また、肥料が効きすぎると糖度が上がらないので、過剰投与だけはしないように気をつけましょう。
スイカが割れる理由と対策
せっかく育ってきたスイカが割れてしまうとショックですが、非常に相談の多い内容です。
露地栽培の場合、主な原因は雨によって急激に水分を吸ってしまうことによります。あくまで急激な水分量の増加が原因ですので、定期的な水やりで、乾燥が続いている状態をつくらないことが大切です。甘くするために水を切って栽培していると、この可能性が高くなってしまうので、甘いスイカをつくるには、常にリスクを伴います。ビニールハウスがあればよいのですが……。
また、直射日光が当たることで割れてしまうケースもあります。色をつけるためには直射日光が必要ですが、授粉後30日までは葉の影から顔を出す程度にしておくとよいでしょう。鳥獣害を防ぐ効果も併せて、ネットやコンテナなどを果実に被せておく人も多いです。
スイカ栽培でよくある質問
Q1. 狭い場所でもスイカを作れますか。
A. ネットを利用した空中栽培にすれば作れます。大玉スイカは重みに耐えられない可能性があるので小玉スイカがいいでしょう。それでもキュウリやトマトに比べかなり重たいので、支柱やネットは補強を入れてより頑丈に設置します。また、熟してくると実が落ちる可能性があるので、必ず吊り下げネットなどにスイカを入れ、支柱にしっかりと結び付けておきます。
Q2. スイカの人工授粉は必要ですか?
A. ミツバチのおかげで受粉することももちろんありますが、確実なのは人工授粉です。また、スイカの収穫日は授粉後の日数で判断するため、人工授粉をしたほうが収穫のタイミングがつかみやすくなります。受粉は雌花の開花時から1~2時間以内がよく、高温期ほど受粉可能時間は短くなります。また、受粉後4時間以内に雨が降ると受精が行われず結実しないので、雌花の上にスイカの葉などを被せて雨よけにするといいでしょう。

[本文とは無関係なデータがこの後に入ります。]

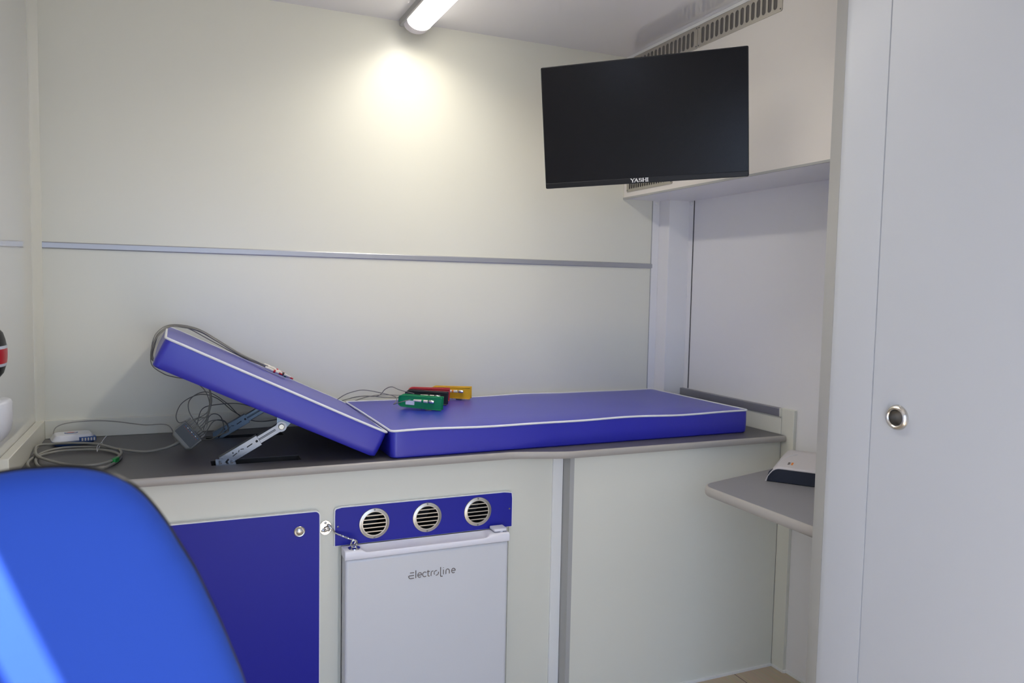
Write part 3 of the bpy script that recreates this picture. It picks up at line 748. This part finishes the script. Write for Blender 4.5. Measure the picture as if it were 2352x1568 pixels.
bundle = [(.092, 2.50, .955), (.099, 2.50, 1.001), (.091, 2.50, 1.048), (.062, 2.50, 1.071), (.020, 2.52, 1.088), (-.025, 2.55, 1.100), (-.0585, 2.56, 1.120), (-.056, 2.57, 1.158), (-.041, 2.58, 1.193), (-.014, 2.60, 1.214), (.028, 2.64, 1.212), (.076, 2.67, 1.196), (.127, 2.66, 1.165), (.204, 2.63, 1.117), (.258, 2.570, 1.0900)]
tips = []
sdir = Vector((.089, .002, -.0425)).normalized()
for i in range(6):
    off_ = Vector((0, (i-2.5)*.0042, (i % 3-1)*.002))
    st = .010*((i*3) % 5)
    tip = Vector((.268, 2.565, 1.0885))+off_*1.5+sdir*st
    pth = [tuple(boxpt(i+2)), tuple(boxpt(i+2, .045))]
    for k_, p in enumerate(bundle[:-1]):
        spread = .0035 if k_ in (0, 13, 12) else .006
        q = Vector(p)+Vector((0, (i-2.5)*.0045, ((i*2) % 5-2)*.0014)) + Vector((random.uniform(-1, 1)*spread*.6, 0, random.uniform(0, 1)*spread*.5 if k_ > 5 else 0))
        if 6 <= k_ <= 8: q += Vector((-.001-.002*(i % 3), 0, 0))
        pth.append(tuple(q))
    pth.append(tuple(tip))
    ld = LE(obj('lead_wire', tube(N(), crom(pth, 7), .0015, 6), 'cabledark' if i % 3 == 0 else 'cable', ec))
    loc_ = tip
    e1 = tip+sdir*.034
    cn = obj('connector', tube(N(), [tip-sdir*.006, tip+sdir*.004, tip+sdir*.012, tip+sdir*.026, tip+sdir*.040], lambda t: .0052-.0022*abs(t-.35), 10), 'ivory', ld)
    bd = obj('tip_band', tube(N(), [tip+sdir*.022, tip+sdir*.0285], .0055, 10), ('red', 'blk', 'red', 'green', 'red', 'ivory')[i], ld)
    tp = obj('plug_tip', tube(N(), [tip+sdir*.036, tip+sdir*.052], .0026, 8), 'red' if i in (0, 2, 3, 5) else 'ivory', ld)
LE(obj('lead_wire', tube(N(), crom([tuple(boxpt(1)), (.085, 2.5, .955), (.096, 2.5, .985), (.082, 2.5, 1.028), (.046, 2.5, 1.058), (-.002, 2.48, 1.072), (-.030, 2.45, 1.086), (-.060, 2.45, 1.112), (-.061, 2.48, 1.15), (-.046, 2.53, 1.188), (-.012, 2.59, 1.214), (.03, 2.65, 1.211), (.12, 2.68, 1.158), (.20, 2.64, 1.113), (.262, 2.595, 1.087)], 8), .0015, 6), 'cabledark', ec))
limb = {
 'a': [tuple(boxpt(0)), (.012, 2.54, .925), (.003, 2.55, .948), (.023, 2.6, .979), (.074, 2.62, .999), (.126, 2.65, .979), (.181, 2.70, .925), (.25, 2.74, .885), (.34, 2.765, .885), (.47, 2.783, .90), (.545, 2.75, .957), (.585, 2.73, .976), (.619, 2.71, .982), (.668, 2.66, .976), (.700, 2.60, .970), (.690, 2.555, .960), (.672, 2.52, .957), (.690, 2.500, .966), (.7230, 2.4930, .9745)],
 'b': [tuple(boxpt(9)), (.041, 2.55, .952), (.045, 2.6, .989), (.093, 2.62, 1.006), (.153, 2.66, .963), (.21, 2.71, .903), (.30, 2.76, .880), (.47, 2.783, .912), (.60, 2.785, .948), (.675, 2.76, .952), (.697, 2.73, .980), (.713, 2.70, .992), (.730, 2.655, .986), (.7680, 2.6050, .978)],
 'c': [tuple(boxpt(4)), (.078, 2.56, .962), (.131, 2.62, .965), (.193, 2.67, .957), (.262, 2.72, .930), (.36, 2.77, .900), (.50, 2.784, .925), (.62, 2.784, .950), (.70, 2.75, .948), (.76, 2.715, .950), (.800, 2.690, .965), (.825, 2.672, .978)],
 'd': [tuple(boxpt(6)), (.10, 2.50, .933), (.139, 2.52, .925), (.152, 2.55, .889), (.125, 2.60, .870), (.2, 2.72, .862), (.35, 2.765, .862), (.5, 2.784, .90), (.66, 2.784, .950), (.80, 2.755, .950), (.860, 2.715, .965), (.8900, 2.6900, .977)]}
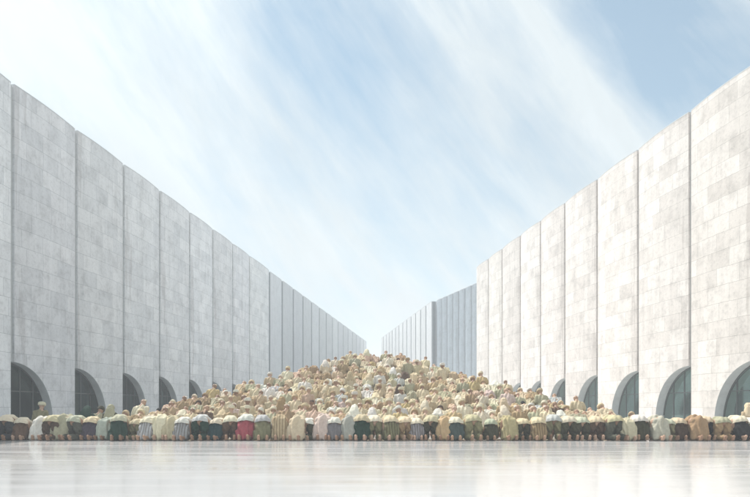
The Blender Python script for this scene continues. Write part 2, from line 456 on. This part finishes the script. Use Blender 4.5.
# shirt that ends over the haunches, and loose trousers below it
me_A_shirt = balls_mesh([BACK_A, [(0, -.14, .46, (.212, .16, .165)), (0, -.17, .40, (.215, .155, .14))]] + both(SLEEVE_A), .016, 5, folds(.015, 38, 3, 2.2),
                        cut=[((0, -.1, .415), (0, -.35, -1))])
TROU_A = both([(.095, -.105, .43, (.108, .135, .12)), (.12, -.13, .28, (.115, .125, .12)), (.135, -.02, .11, .098), (.125, -.12, .085, (.10, .10, .08)), (.115, -.27, .085, (.10, .09, .08)), (.105, -.37, .10, (.068, .05, .07))])
me_A_trousers = balls_mesh(TROU_A, .014, 4, folds(.018, 52, 9, .7))
SKIRTS2 = [[(0, -.13, .40, (.20, .145, .13)), (0, -.17, .30, (.215, .15, .15)), (0, -.21, .15, (.23, .17, .12)), (0, -.22, .07, (.235, .19, .07))], [(0, -.05, .28, (.20, .15, .2)), (0, -.02, .11, (.21, .13, .11))]]
me_A_wrap = balls_mesh(SKIRTS2, .016, 5, folds(.028, 44, 5, 3.3))
me_A_cap = balls_mesh([[(0, .565, .165, (.088, .092, .06)), (0, .60, .10, (.09, .075, .075))]], .011, 3, folds(.002, 80), cut=[((0, .60, .12), (0, -.1, -1))])

# --- pose B: sitting back on the heels, head up
def kneel(lean, bow):
    hip = Vector((0, -.20, .25))
    sp = lambda d: hip + Vector((0, math.sin(lean) * d, math.cos(lean) * d))
    chest, sh, nk = sp(.30), sp(.44), sp(.54)
    hd = nk + Vector((0, math.sin(lean + bow) * .12, math.cos(lean + bow) * .12))
    face = Vector((0, math.cos(lean + bow * .8), -math.sin(lean + bow * .8)))
    spine = [(*hip, (.17, .14, .12)), (*sp(.14), (.15, .11, .11)), (*chest, (.175, .115, .12)), (*sh, (.15, .085, .07)), (*nk, .055), (*(nk.lerp(hd, .5)), .055)]
    leg = [(.09, -.16, .23, .105), (.12, .08, .20, .085), (.14, .27, .095, .062), (.125, .10, .06, .055), (.11, -.12, .06, .05), (.10, -.30, .06, .036)]
    el = sp(.20) + Vector((.235, .02, 0)); sh_ = sh + Vector((.175, 0, -.01))
    arm = [(*sh_, .058), (*el, .045), (.16, .08, .30, .032), (.145, .13, .29, .028)]
    body = [spine] + both(leg, arm) + head(hd, face) + foot(.10, (0, -.34, .085), (0, -.39, .04), (0, -.33, .022)) + foot(-.10, (0, -.34, .085), (0, -.39, .04), (0, -.33, .022)) \
        + hand((.145, .13, .285), (-.1, 1, -.35), 1) + hand((-.145, .13, .285), (.1, 1, -.35), -1)
    back = [(*hip, (.21, .175, .15)), (*sp(.14), (.19, .145, .13)), (*chest, (.205, .145, .13)), (*sh, (.18, .105, .075)), (*sp(.51), (.085, .075, .04))]
    slv = [(*sh_, .082), (*el, .068), (.175, .06, .30, .058)]
    drape = [[(*hip, (.21, .175, .15)), (0, -.20, .12, (.235, .19, .13)), (0, -.22, .06, (.25, .18, .07))], [(0, -.1, .22, (.2, .16, .13)), (0, .14, .17, (.23, .17, .12)), (0, .22, .09, (.24, .13, .09))]]
    return body, [back] + both(slv) + drape, hd, face, sh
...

Q3. 早く収穫したいので、親づるについた花や子づるの下のほうについた花を実にしてもいいですか。
A. スイカを早く収穫したい場合でも、親づるや子づるの根元付近に咲いた花を実にするのはおすすめできません。これらは奇形果のことが多く、また株が未成熟な段階で咲くため、実が十分に太らず糖度も上がりにくい傾向があります。早すぎる着果は株の生育を止めてしまう原因にもなります。美味しい実を育てるためにはたくさんの葉っぱから糖分を持ってこなくてはならないので、株が大きくなることも大切なのです。早く収穫したい場合は丈夫な接ぎ木苗を選んだり、黒マルチで地温を上げて初期生育を促進する、乾燥しないよう適宜水やりをするなど他のアプローチでいきましょう。
まとめ
夏の菜園でひときわ存在感を放つスイカ。日当たりや水はけのよい環境づくりから、つるの仕立て方、摘果・玉回し・追肥のタイミングまで、細やかな管理が味に直結します。実が割れるなどのトラブルを防ぐには、水の与え方や病害虫への早めの対応も欠かせません。一見大変そうにも思えますが、スイカは手間をかけた分だけ大きさも甘さも増し収穫の喜びはひとしおです。今年の夏は、一玉に積み重ねた手間と愛情を味わってみてはいかがでしょうか。